Le député de Papineau Justin Trudeau confirmera ce soir qu'il se lance dans la course à la direction du Parti libéral du Canada. Cette candidature suscite un vent d'enthousiasme (une «trudeaumanie»...) dans certains milieux, notamment au sein du PLC et dans les médias du Canada anglais.

On comprend pourquoi. M. Trudeau est jeune et séduisant. Il porte un nom célèbre. Contrairement aux deux précédents chefs libéraux, il est à l'aise avec les gens. Bref, pour le Parti libéral, Justin Trudeau représente peut-être la dernière chance de résurrection.

Cependant, s'ils le choisissent comme chef, les libéraux prendront un risque. Certes, M. Trudeau a pris de la maturité depuis ses débuts en politique il y a quatre ans. Mais il n'a toujours que 40 ans. Et on cherche en vain dans sa carrière des réalisations qui le qualifient pour devenir chef de parti et premier ministre du Canada.

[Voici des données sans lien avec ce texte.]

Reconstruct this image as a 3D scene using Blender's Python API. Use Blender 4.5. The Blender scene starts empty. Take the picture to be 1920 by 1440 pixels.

Jean Chrétien rappelait récemment que Pierre Elliott Trudeau n'avait pas beaucoup d'expérience, lui non plus, quand il est devenu chef du Parti libéral et premier ministre en 1968. Sauf que, à 47 ans, M. Trudeau père avait déjà apporté au débat public une contribution intellectuelle remarquable. De plus, le futur premier ministre avait très rapidement fait sa marque après son élection comme député en 1965.

À l'inverse, depuis son arrivée à la Chambre des communes en 2008, Justin Trudeau n'a à son bilan aucune intervention publique notable. Les seules déclarations dont on se souvienne sont des bourdes.

On sait qu'il veut encourager les jeunes à participer à la vie publique, qu'il juge les politiques du gouvernement Harper contraires aux valeurs canadiennes, qu'il est sensible à la nécessité de protéger l'environnement. Rien là qui soit original ou approfondi.

Quelle est sa vision du Canada de l'avenir? Comment propose-t-il de réconcilier la nécessaire exploitation des richesses naturelles et les exigences environnementales? Quel rôle voit-il pour l'État fédéral dans le développement économique et social du pays? Comment croit-il pouvoir rebâtir les ponts entre les Québécois francophones et les autres Canadiens?

Sur toutes ces questions fondamentales, on ne sait pas grand-chose de ce que pense Justin Trudeau. Cependant, on sait qu'il boxe bien...

Oui, le jeune Trudeau est le fils de l'autre. Oui, il a un certain charisme. Mais à part ça? Dès ce soir, M. Trudeau doit entreprendre de convaincre les Canadiens qu'il est plus qu'un beau gars. Qu'il a des idées, qu'il est sérieux, qu'il peut rassembler, décider, gouverner.